■ The request ■
Starting at the top of the entries below, write out each line up to and including the one containing "S.camera = camo". Leave the pictures out.

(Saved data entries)
* * * *

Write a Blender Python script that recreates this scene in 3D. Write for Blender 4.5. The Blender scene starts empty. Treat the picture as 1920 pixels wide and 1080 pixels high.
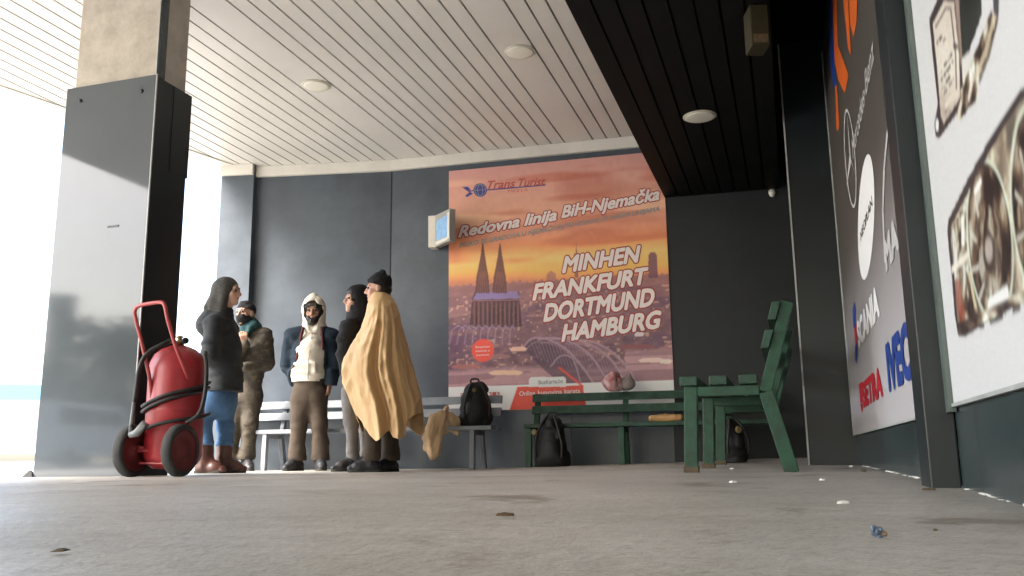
import bpy, bmesh, math, random
import numpy as np
from mathutils import Vector, Matrix
random.seed(7)
RNG = np.random.RandomState(11)
S = bpy.context.scene
C = S.collection
rad = math.radians

# ------------------------------------------------------------------ camera, sky, sun, exposure
CAM_H = 0.10
FPX = 1640.0
PITCH = math.atan(313.0 / FPX)
ROLL = -0.012
cam = bpy.data.cameras.new('camera')
cam.sensor_width = 36.0
cam.lens = 36.0 * FPX / 1920.0
cam.clip_start = 0.02
cam.clip_end = 2000
camo = bpy.data.objects.new('camera', cam)
C.objects.link(camo)
CM = Matrix.Rotation(math.pi / 2 + PITCH, 4, 'X') @ Matrix.Rotation(ROLL, 4, 'Z')
camo.matrix_world = Matrix.Translation((0, 0, CAM_H)) @ CM
S.camera = camo

SUN_AZ = rad(-118)          # clockwise from +Y: light comes from the open left side, a little behind the camera
SUN_EL = rad(42)
w = bpy.data.worlds.new('World')
S.world = w
w.use_nodes = True
nt = w.node_tree
bg = nt.nodes['Background']
sky = nt.nodes.new('ShaderNodeTexSky')
sky.sky_type = 'NISHITA'
sky.sun_disc = False
sky.sun_elevation = SUN_EL
sky.sun_rotation = SUN_AZ
sky.air_density = 1.0
sky.dust_density = 2.5
sky.ozone_density = 0.6
nt.links.new(sky.outputs[0], bg.inputs[0])
bg.inputs[1].default_value = 0.15
sl = bpy.data.lights.new('sun', 'SUN')
sl.energy = 3.0
sl.angle = rad(25)
sl.color = (1.0, 0.95, 0.88)
so = bpy.data.objects.new('sun', sl)
C.objects.link(so)
sd = Vector((math.sin(SUN_AZ) * math.cos(SUN_EL), math.cos(SUN_AZ) * math.cos(SUN_EL), math.sin(SUN_EL)))
so.rotation_euler = sd.to_track_quat('Z', 'Y').to_euler()
S.view_settings.view_transform = 'Standard'
S.view_settings.look = 'None'
S.view_settings.gamma = 1.0
S.view_settings.exposure = 2.65
S.cycles.max_bounces = 10
S.cycles.diffuse_bounces = 7

# ------------------------------------------------------------------ layout helpers
EYE = Vector((0, 0, CAM_H))
C3 = CM.to_3x3()


def ray(px, py):
    return (C3 @ Vector(((px - 960) / FPX, -(py - 540) / FPX, -1.0))).normalized()


def at_plane(px, py, p0, n):
    r = ray(px, py)
    t = (Vector(p0) - EYE).dot(n) / r.dot(n)
    return EYE + r * t


def at_z(px, py, z):
    return at_plane(px, py, (0, 0, z), Vector((0, 0, 1)))


def at_d(px, py, d):
    return at_plane(px, py, (0, d, 0), Vector((0, 1, 0)))


SV = Vector((0.299, 0.9543, 0)).normalized()     # along the ceiling slats and the right wall
PV = Vector((SV.y, -SV.x, 0))                    # across


def LA(lat, al, z=0.0):
    v = PV * lat + SV * al
    return Vector((v.x, v.y, z))


FCTL = np.array([(0, 0, 0), (.9, 4.5, 0), (1.5, 6.5, .012), (1.0, 2.4, 0), (1.03, 1.75, -.013), (2.4, 6.2, 0), (1.55, 8.4, .02),
                 (2.4, 7.9, .046), (.2, 9, -.027), (-1.2, 9.3, -.025), (-3, 9.5, -.025), (-1.0, 7.6, -.03), (-2.0, 4.9, .002),
                 (-3, 5, .004), (-3.2, 6.4, -.014), (-5, 4, -.02), (-3, 2, -.005), (-8, 8, -.03), (-8, 0, -.02), (3, 0, 0), (0, -4, 0), (0, 3, 0),
                 (-2, 8.6, -.022), (0, 6.3, -.012), (1.0, 8.5, .0)])


def floor_z(x, y):
    x = np.asarray(x, float); y = np.asarray(y, float)
    r2 = (x[..., None] - FCTL[:, 0]) ** 2 + (y[..., None] - FCTL[:, 1]) ** 2
    wt = 1.0 / (r2 + 0.35) ** 2.2
    return (wt * FCTL[:, 2]).sum(-1) / wt.sum(-1)


def on_floor(px, py):
    z = 0.0
    for _ in range(12):
        p = at_z(px, py, min(z, CAM_H - 0.02))
        z = float(floor_z(p.x, p.y))
    p.z = z
    return p


# ------------------------------------------------------------------ materials
def mat(name, col, rough=0.6, spec=0.5, var=0.0, vscale=8.0, bump=0.0, bscale=60.0, col2=None, metal=0.0, stretch=None, coat=0.0):
    m = bpy.data.materials.new(name)
    m.use_nodes = True
    n = m.node_tree.nodes
    L = m.node_tree.links
    b = n['Principled BSDF']
    b.inputs['Base Color'].default_value = (*col, 1)
    b.inputs['Roughness'].default_value = rough
    b.inputs['Specular IOR Level'].default_value = spec
    b.inputs['Metallic'].default_value = metal
    b.inputs['Coat Weight'].default_value = coat
    tc = n.new('ShaderNodeTexCoord')
    src = tc.outputs['Object']
    if stretch:
        mp = n.new('ShaderNodeMapping')
        mp.inputs['Scale'].default_value = stretch
        L.new(src, mp.inputs['Vector'])
        src = mp.outputs[0]
    if var > 0 or col2:
        no = n.new('ShaderNodeTexNoise')
        no.inputs['Scale'].default_value = vscale
        no.inputs['Detail'].default_value = 6
        no.inputs['Roughness'].default_value = 0.65
        L.new(src, no.inputs['Vector'])
        cr = n.new('ShaderNodeValToRGB')
        c1 = tuple(c * (1 - var) for c in col)
        c2 = col2 if col2 else tuple(min(1, c * (1 + var)) for c in col)
        cr.color_ramp.elements[0].position = 0.32
        cr.color_ramp.elements[1].position = 0.68
        cr.color_ramp.elements[0].color = (*c1, 1)
        cr.color_ramp.elements[1].color = (*c2, 1)
        L.new(no.outputs['Fac'], cr.inputs[0])
        L.new(cr.outputs[0], b.inputs['Base Color'])
        rr = n.new('ShaderNodeMapRange')
        rr.inputs['To Min'].default_value = max(0.02, rough * 0.8)
        rr.inputs['To Max'].default_value = min(1.0, rough * 1.2)
        L.new(no.outputs['Fac'], rr.inputs['Value'])
        L.new(rr.outputs[0], b.inputs['Roughness'])
    if bump > 0:
        n2 = n.new('ShaderNodeTexNoise')
        n2.inputs['Scale'].default_value = bscale
        n2.inputs['Detail'].default_value = 4
        L.new(src, n2.inputs['Vector'])
        bp = n.new('ShaderNodeBump')
        bp.inputs['Strength'].default_value = bump
        bp.inputs['Distance'].default_value = 0.01
        L.new(n2.outputs['Fac'], bp.inputs['Height'])
        L.new(bp.outputs[0], b.inputs['Normal'])
    return m


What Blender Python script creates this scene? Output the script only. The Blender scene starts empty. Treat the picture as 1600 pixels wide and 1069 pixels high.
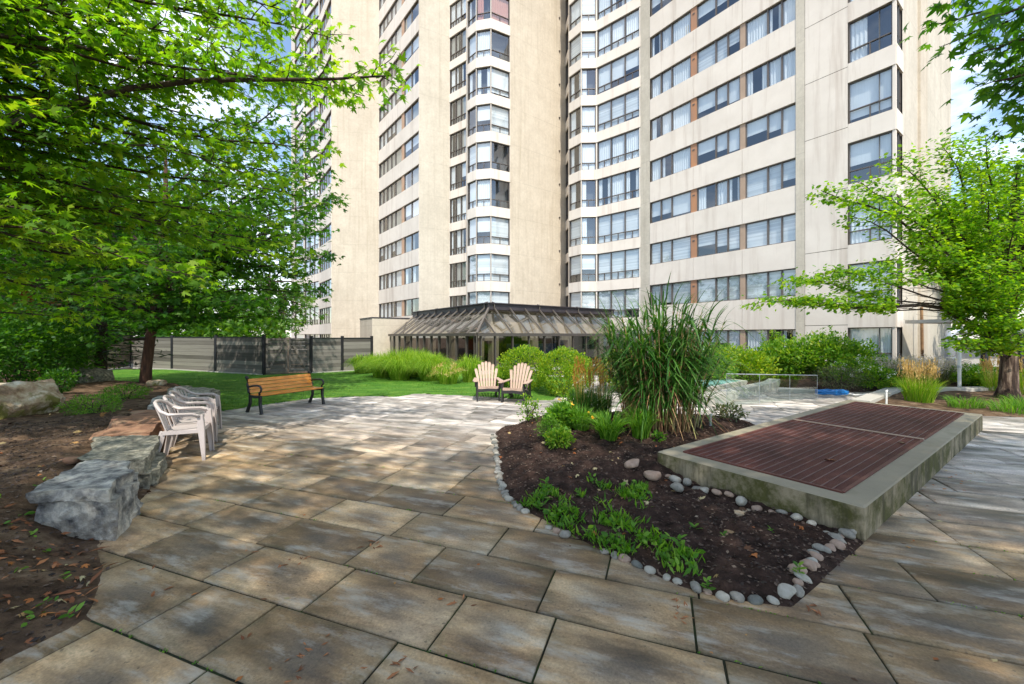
import bpy, math, random
import numpy as np
from mathutils import Vector, noise as mnoise
R = math.radians
random.seed(7); RNG = np.random.default_rng(7)
SC = bpy.context.scene
COL = SC.collection
F = 634.0; CU = 800.0; HZ = 525.0; EYE = 1.7

def G(u, v, z=0.0):
    y = F*(EYE-z)/(v-HZ); return Vector(((u-CU)/F*y, y, z))
def W(u, v, y):
    return Vector(((u-CU)/F*y, y, EYE+(HZ-v)/F*y))
AD = Vector((-.5796, .8149, 0)); BD = Vector((.8149, .5796, 0))
CD = Vector((.938, -.346, 0)); DD = Vector((.346, .938, 0))

# ------------------------------------------------------------------ materials
def nd(nt, t, **kw):
    n = nt.nodes.new(t)
    for k, v in kw.items():
        if k in n.inputs: n.inputs[k].default_value = v
        else: setattr(n, k, v)
    return n
def rgba(c): return (c[0], c[1], c[2], 1)
def ramp(nt, fac, stops):
    r = nt.nodes.new('ShaderNodeValToRGB'); e = r.color_ramp.elements
    while len(e) < len(stops): e.new(.5)
    for i, (p, c) in enumerate(stops): e[i].position = p; e[i].color = rgba(c)
    nt.links.new(fac, r.inputs[0]); return r.outputs[0]
def mixc(nt, fac, a, b, mode='MIX'):
    m = nt.nodes.new('ShaderNodeMix'); m.data_type = 'RGBA'; m.blend_type = mode
    for s, x in ((0, fac), (6, a), (7, b)):
        if hasattr(x, 'links') or hasattr(x, 'is_linked'): nt.links.new(x, m.inputs[s])
        else: m.inputs[s].default_value = rgba(x) if s else x
    return m.outputs[2]
def noise(nt, vec, scale, detail=5, rough=.6, dist=0):
    n = nd(nt, 'ShaderNodeTexNoise', Scale=scale, Detail=detail, Roughness=rough, Distortion=dist)
    if vec is not None: nt.links.new(vec, n.inputs['Vector'])
    return n.outputs['Fac']
def mapv(nt, vec, scale=(1,1,1), rot=(0,0,0)):
    m = nt.nodes.new('ShaderNodeMapping'); m.inputs['Scale'].default_value = scale
    m.inputs['Rotation'].default_value = rot; nt.links.new(vec, m.inputs[0]); return m.outputs[0]
def newmat(name):
    m = bpy.data.materials.new(name); m.use_nodes = True; nt = m.node_tree
    b = nt.nodes['Principled BSDF']; o = nt.nodes['Material Output']
    tc = nt.nodes.new('ShaderNodeTexCoord')
    return m, nt, b, o, tc
def mathn(nt, op, a, b=None):
    m = nt.nodes.new('ShaderNodeMath'); m.operation = op
    for i, x in enumerate((a, b)):
        if x is None: continue
        if hasattr(x, 'is_linked'): nt.links.new(x, m.inputs[i])
        else: m.inputs[i].default_value = x
    return m.outputs[0]
def bump(nt, b, h, strength, dist=.02):
    bp = nd(nt, 'ShaderNodeBump', Strength=strength, Distance=dist)
    nt.links.new(h, bp.inputs['Height']); nt.links.new(bp.outputs[0], b.inputs['Normal'])
def M(name, stops, scale=3, rough=.7, bs=None, bst=.3, bd=.01, metal=0, stretch=(1,1,1), spec=.5, rot=(0,0,0), attr=None, dirt=None):
    """noise coloured surface: stops = [(pos, rgb), ...] or one rgb"""
    m, nt, b, o, tc = newmat(name)
    v = mapv(nt, tc.outputs['Object'], stretch, rot)
    if isinstance(stops[0], (int, float)): stops = [(0, stops), (1, stops)]
    f = noise(nt, v, scale, 6, .62)
    if attr:
        a = nt.nodes.new('ShaderNodeAttribute'); a.attribute_name = 'rnd'
        f = mathn(nt, 'ADD', mathn(nt, 'MULTIPLY', f, 1-attr), mathn(nt, 'MULTIPLY', a.outputs['Fac'], attr))
    c = ramp(nt, f, stops)
    if dirt:
        f2 = noise(nt, tc.outputs['Object'], dirt[1], 5, .7)
        c = mixc(nt, ramp(nt, f2, [(dirt[2], (0,0,0)), (dirt[3], (1,1,1))]), c, dirt[0])
    nt.links.new(c, b.inputs['Base Color'])
    b.inputs['Roughness'].default_value = rough; b.inputs['Metallic'].default_value = metal
    b.inputs['Specular IOR Level'].default_value = spec
    if bs: bump(nt, b, noise(nt, v, bs, 8, .7), bst, bd)
    return m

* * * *

■ Result of the task ■
Write a Blender Python script that recreates this scene in 3D. Write for Blender 4.5. The Blender scene starts empty. Treat the picture as 1920 pixels wide and 1080 pixels high.
import bpy, bmesh, math, random
import numpy as np
from mathutils import Vector, Matrix
random.seed(7)
RNG = np.random.RandomState(11)
S = bpy.context.scene
C = S.collection
rad = math.radians

# ------------------------------------------------------------------ camera, sky, sun, exposure
CAM_H = 0.10
FPX = 1640.0
PITCH = math.atan(313.0 / FPX)
ROLL = -0.012
cam = bpy.data.cameras.new('camera')
cam.sensor_width = 36.0
cam.lens = 36.0 * FPX / 1920.0
cam.clip_start = 0.02
cam.clip_end = 2000
camo = bpy.data.objects.new('camera', cam)
C.objects.link(camo)
CM = Matrix.Rotation(math.pi / 2 + PITCH, 4, 'X') @ Matrix.Rotation(ROLL, 4, 'Z')
camo.matrix_world = Matrix.Translation((0, 0, CAM_H)) @ CM
S.camera = camo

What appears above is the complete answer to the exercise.